The resolution to these various strands is equally complex. Emotionally, narratively, and tonally, A Woman’s Devotion doesn’t allow for the resolution of a crime to resolve how we feel about each other. We all suspect our loved ones of keeping secrets at one point or another, over matters big and small. The title foregrounds the sacrifices Stella makes to assert that certainty, even when she doesn’t always feel it and certainly can’t substantiate it. Rule’s performance searches for exactly the middle ground Stella needs between fulfilling what she sees to be a wife’s duties and letting some of herself out in the open, while Meeker explores a husband’s prerogative to live according to his emotions. He rarely apologizes for his regular disappearances, late nights, and secrets. He may not be a murderer, but he isn’t proving the husband Stella thought she had.

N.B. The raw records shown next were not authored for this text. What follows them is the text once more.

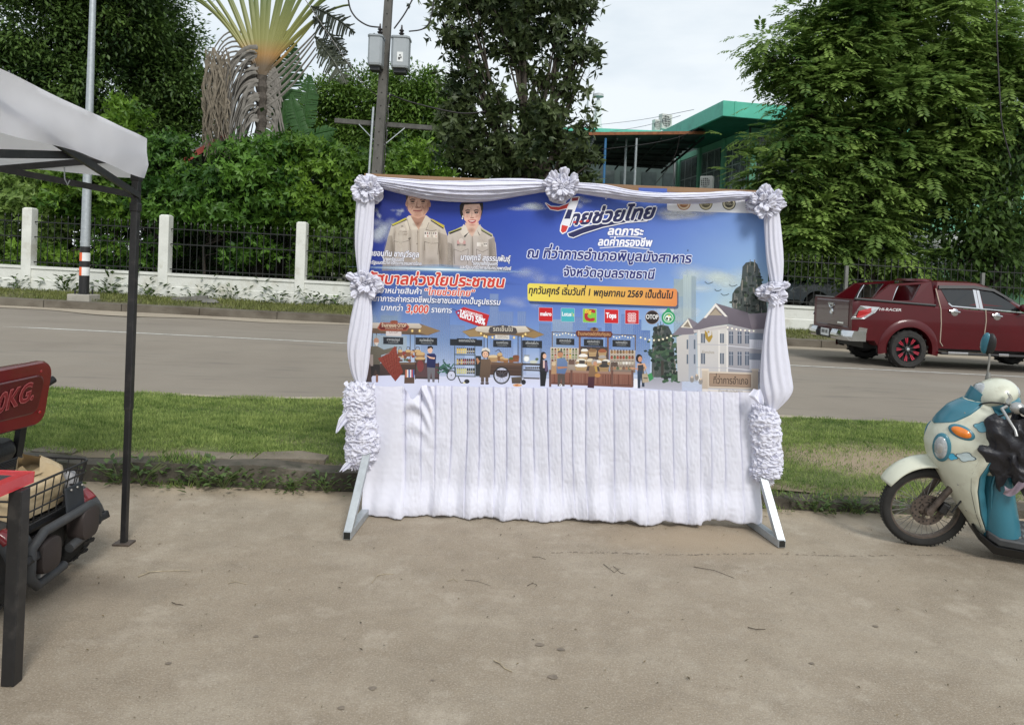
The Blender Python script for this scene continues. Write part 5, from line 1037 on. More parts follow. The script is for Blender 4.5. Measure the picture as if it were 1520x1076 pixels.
Pg([(1050, 551), (1117, 553), (1117, 578), (1050, 576)], '#d0c2b2', '#c2b4a4'); Pg([(1053, 554), (1114, 556), (1114, 574.6), (1053, 572.6)], '#a28a76', '#9a8470'); Ln([(1053, 554), (1114, 556), (1114, 574.6), (1053, 572.6), (1053, 554)], .8, '#7d6858'); Txt('ที่ว่าการอำเภอ', 1059, 1110, 569, 8, '#4a3c34', shear=0, bold=.014, slope=.025); Rc(1042, 577, 1126, 584, '#d8d0c8'); Txt('อำเภอพิบูลมังสาหาร', 1066, 1102, 581.6, 3, '#4a4238', shear=0)
for k in range(7): El(1001+9*k if k < 0 else 1080+6.4*k, 486+1.6*k-.12*k*k, 1.3, 1.3, '#fdf8e4')
for x, y in ((951, 501), (957.6, 503), (964, 504.6), (970.6, 505), (978, 504.6), (984, 503.4), (990, 501.4), (996, 498.6)): El(x, y, 1.2, 1.2, '#fffbe8'); El(x, y, 2.6, 2.6, '#fff6d0', .35, 12, True)
for x, y in ((1027, 563), (1034, 560), (1040, 566)): El(x, y, 3, 4.4, '#8f8a86'); El(x, y-3.6, 1.4, 1.6, '#d8c0a8')
# ---- market stalls
def sign(x0, y0, x1, y1, t, c='#20242a', tc='#cfd2d4'):
    Rc(x0, y0, x1, y1, c); w = x1-x0; Txt(t, x0+w*.18, x1-w*.18, y0+(y1-y0)*.52, (y1-y0)*.26, tc, shear=0); Txt('จากชุมชนท้องถิ่น', x0+w*.24, x1-w*.24, y0+(y1-y0)*.84, (y1-y0)*.16, '#9a9ea2', shear=0)
def jars(x0, y0, n, dx, cs, w=2.2, h=4.6):
    for k in range(n): x = x0+k*dx; Rc(x, y0, x+w, y0+h, cs[k % len(cs)]); Rc(x+.3, y0-.9, x+w-.3, y0+.2, '#3a3028'); Rc(x+.2, y0+h*.4, x+w-.2, y0+h*.75, '#efe6d0', a=.5)
def basket(x, y, w, h, c='#8a6444', fill='#c9a878'):
    Pg([(x, y), (x+w, y+.2), (x+w*.88, y+h), (x+w*.12, y+h)], c); El(x+w/2, y, w*.48, h*.28, fill)
    for k in range(3): Ln([(x+w*.05, y+h*(.25+.25*k)), (x+w*.95, y+h*(.25+.25*k))], .35, '#5a3e28', .7)
# stall 1
Pg([(536, 480), (622, 480), (654, 491), (636, 497.6), (536, 494)], '#7a6450', '#5c4a3a'); Pg([(552, 479), (622, 480), (630, 488), (610, 487), (590, 489), (552, 487)], '#d0c6ba', '#b0a496'); Pg([(628, 482), (654, 491), (634, 497.4), (620, 493)], '#8a7050')
for x in (553, 559, 609, 616): Ln([(x, 494), (x, 556)], 1, '#4a4440')
Rc(555, 497, 604, 540, '#bfccd0', a=.45); Pg([(560, 487), (565, 478.6), (603, 479.6), (608, 485), (604, 491), (565, 491)], '#a85a40'); Pg([(562, 486.6), (566, 480), (602, 481), (606, 485.6), (602.6, 489.6), (566, 489.6)], '#6a2420'); Txt('ร้านขายของ OTOP', 566.6, 603, 485, 4, '#e8d6b8', shear=0, slope=.02); Txt('ของดีประจำชุมชน', 572, 598, 488.4, 2.2, '#d8b89a', shear=0, slope=.02); Rr(573, 491.4, 596, 498.4, 1, '#cfc6c4'); Txt('OTOP', 578, 591, 494.6, 3, '#8a5a50', shear=0); El(585, 477.6, 6, 2, '#8a4a34')
sign(569, 500, 598.6, 510.6, 'อาหารแปรรูป'); sign(617, 500.6, 649, 511.6, 'สมุนไพรพื้นบ้าน')
Pg([(545, 540), (616, 538), (618, 556), (545, 558)], '#4a3a34', '#3c302c'); Pg([(590, 538), (618, 537.6), (618, 541), (590, 541)], '#6a5444')
for k in range(30):
    r = random.Random(k+40); El(r.uniform(590, 614), r.uniform(520, 536), r.uniform(1.6, 3), r.uniform(1.4, 2.6), r.choice(['#7a4a38', '#a87a5a', '#5a3a30', '#c8a484', '#8a3e34', '#4a5a3e']), 1, 9)
for x, w in ((606, 8), (594, 7), (620, 10)): Ln([(x-w*.35, 522), (x-w*.2, 515), (x+w*.2, 515), (x+w*.35, 522)], .7, '#3a3028'); basket(x-w/2, 521, w, 8, '#8a5a40')
basket(617, 525, 14, 10, '#9a7658'); basket(616, 532, 16, 8, '#5a4438'); Rc(616, 538, 652, 562, '#5a3a38', a=.8); Ln([(617, 540), (617, 563)], .9, '#26201e'); Ln([(651, 538), (651, 568)], 1, '#26201e'); Rc(617, 559, 651, 561, '#3a3230'); El(622, 546, 4, 5, '#3a5a48')
El(624, 543, 5, 9, '#7a3a3a'); Pg([(601, 549), (615.6, 548.6), (615, 569), (600, 569)], '#5a463a'); 
for k, c in enumerate(('#c8745c', '#e8dcd0', '#4a64a8', '#d8d8e0', '#b8505a', '#3a5a98')): Rc(602+2.2*k, 548.6, 604+2.2*k, 560, c)
for k in range(26):
    r = random.Random(k+80); El(660+r.gauss(0, 6), 545+r.gauss(0, 5), r.uniform(1.4, 5), r.uniform(.8, 1.6), r.choice(['#2c5648', '#3a6a58', '#1f4238']), .95, 8, rot=r.uniform(-1, 1))
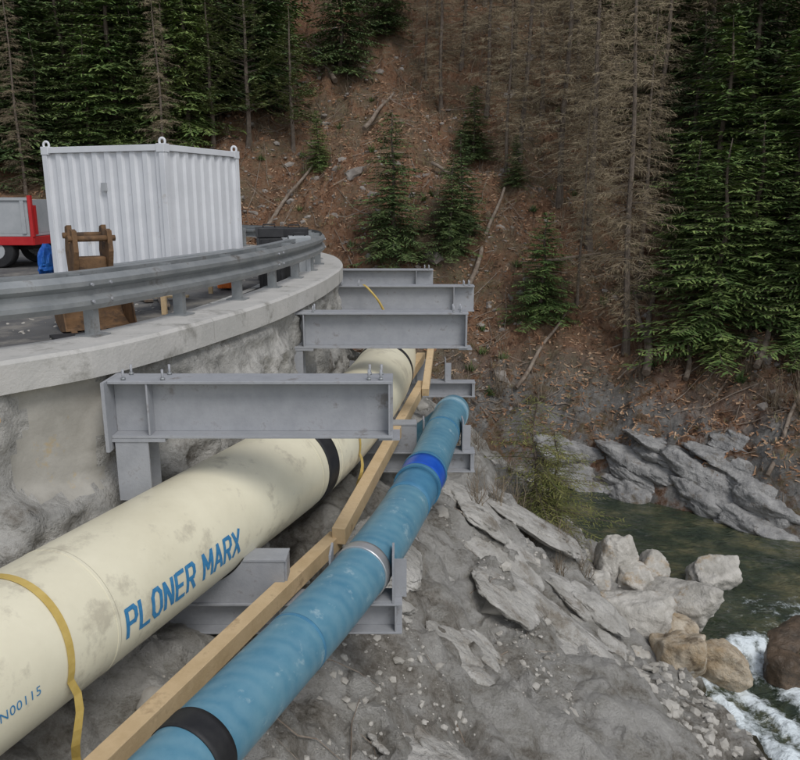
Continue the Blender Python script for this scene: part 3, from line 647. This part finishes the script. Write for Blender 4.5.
p=bank_pts(24,.9,5.6,.1);scatter('bank_rocks',p,rs.uniform(.10,.24,len(p)),'bstone',2,sub=3,emb=1.0)
p=np.stack([rs.uniform(3.0,5.2,500),rs.uniform(7.2,11.2,500)],1);hh=height(p[:,0],p[:,1]);p=p[(hh>-6.5)&(hh<-5.2)];scatter('shore_gravel',p,rs.uniform(.03,.11,len(p)),'bstone',7)
def hill_pts(n,cl,ymax=42,smin=.8):
    y=rs.uniform(17,ymax,n*4);x=rs.uniform(-.55,.62,n*4)*y
    h,t,s_,a,b=height(x,y,True)
    m=(s_>smin)&(b>a+.02)&(fbm(x*.4,y*.4,s=44)>cl);return np.stack([x,y],1)[m][:n]
p=hill_pts(2400,.0);scatter('hillside_stones',p,np.clip(.06*np.exp(rs.normal(0,.6,len(p))),.03,.35),'stone',3,emb=.8)
p=hill_pts(40,.1);scatter('hillside_rocks',p,rs.uniform(.2,.5,len(p)),'stone',4,sub=2,emb=1.2)
p=np.stack([rs.uniform(-6.5,-1.8,500),rs.uniform(6.5,15,500)],1);t=-sdist(Wc,p[:,0],p[:,1]);p=p[(t<-.7)&(fbm(p[:,0],p[:,1],s=2)>-.1)];scatter('road_gravel',p,np.clip(.02*np.exp(rs.normal(0,.5,len(p))),.01,.07),'bstone',5,zz=.305)
# needle and leaf litter: one mesh of small flakes lying on the slope
P=hill_pts(36000,-1.2,40,.3);Zp=height(P[:,0],P[:,1]);n_=len(P)
C=np.stack([P[:,0],P[:,1],Zp+.02],1);u=rs.normal(size=(n_,3))*np.array([1,.8,.5]);u/=np.linalg.norm(u,axis=1)[:,None];v=np.cross(u,rs.normal(size=(n_,3))*.6+np.array([0,-.6,1]));v/=np.linalg.norm(v,axis=1)[:,None]
lu=rs.uniform(.03,.11,n_)[:,None];lv=rs.uniform(.010,.035,n_)[:,None]
VV=np.stack([C-u*lu-v*lv,C+u*lu-v*lv*.5,C+u*lu+v*lv*.5,C-u*lu+v*lv],1).reshape(-1,3)
mesh('leaf_litter',VV.tolist(),np.arange(n_*4).reshape(-1,4).tolist(),M['litter'])
def sticks(name,P,l0,l1,r,mat,seed,up=.03):
    rg=np.random.RandomState(seed);V=[];F=[]
    for (x,y) in P:
        a=rg.uniform(0,PI);L_=rg.uniform(l0,l1);xs_=x+np.cos(a)*np.linspace(-.5,.5,5)*L_+rg.normal(0,.03,5);ys_=y+np.sin(a)*np.linspace(-.5,.5,5)*L_+rg.normal(0,.03,5)
        zs_=height(xs_,ys_);zs_=np.linspace(zs_[0],zs_[-1],5)*.5+zs_*.5+up;rr=r*rg.uniform(.5,1.3);k=len(V)
        for i in range(5):
            q=rr*(1-i*.15);V+=[(xs_[i]-math.sin(a)*q,ys_[i]+math.cos(a)*q,zs_[i]),(xs_[i]+math.sin(a)*q,ys_[i]-math.cos(a)*q,zs_[i]),(xs_[i],ys_[i],zs_[i]+q*1.6)]
        for i in range(4):
            for j in range(3): F.append((k+i*3+j,k+i*3+(j+1)%3,k+i*3+3+(j+1)%3,k+i*3+3+j))
    mesh(name,V,F,M[mat])
sticks('fallen_branches',hill_pts(1100,-.5),.5,2.4,.018,'log',1)
sticks('bank_twigs',bank_pts(60,1.5,5.4,.0),.3,1.0,.008,'log',2)
def log(x0,y0,x1,y1,r,lift=.12):
    n=9;xs_=np.linspace(x0,x1,n);ys_=np.linspace(y0,y1,n);h=height(xs_,ys_);z=np.linspace(h[0],h[-1],n);z=z+max(0,(h-z).max()*.6)+lift
    xs_=xs_+.05*np.sin(np.arange(n)*1.1);tube('fallen_log',np.stack([xs_,ys_,z],1),r,M['log'],None,10,rf=[r*(1-.06*i) for i in range(n)])
for q in ((2.3,25.5,3.9,29.5,.09),(3.5,22.3,5.3,24.4,.07),(7.1,21.4,8.3,25,.12),(8.9,17.4,10.9,19.6,.06),(8.1,21,8.9,22.7,.08),(-3,37.5,-4.8,40,.13),(-5.4,29,-3.5,31.3,.09),(7.4,22.3,7.6,24.8,.10),(5.0,26,7.0,27,.08),(1.2,30,2.8,29.4,.07),(9.6,20,11.4,22.4,.09),(-1.5,33,-.3,35.5,.10)): log(*q)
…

Spinning this into a mystery plot with several credible suspects, all on a location shoot in Mexico, make for an incredibly unusual noir. Henreid doesn’t give us any of the long shadows, the dark nights, the steely dames we too often desire from film noir. The heart of darkness he’s exploring exists in the sunshine, is sometimes punished by it, and hides in plain daylight. Mexican cinematographer Jorge Stahl, Jr. does beautiful work with the natural topography and local decor, accenting the muted colors of Mexican art. There’s no particularly captivating still from the film, no “perfect shot” – like the rest of the film, there’s nothing that calls attention to itself as obviously great. It works slowly, intoxicating us with the feeling of drifting abroad where nobody knows you.
The film is presented in a new HD master from a 4K scan of the original 35mm negative, and looks absolutely outstanding. The colors come through very well, the depth in the images – so important to conveying the sense of place – is beautifully rendered, and the natural grain and luminance of film come through very strongly.
I was completely caught off guard by this film, and fell for it pretty hard. The disc doesn’t come with any supplements, unfortunately, but the transfer alone makes the disc worthwhile on a production level. If you’re into odd films from classic Hollywood, this is a tremendous example of how much more these artists could pour into simple premises.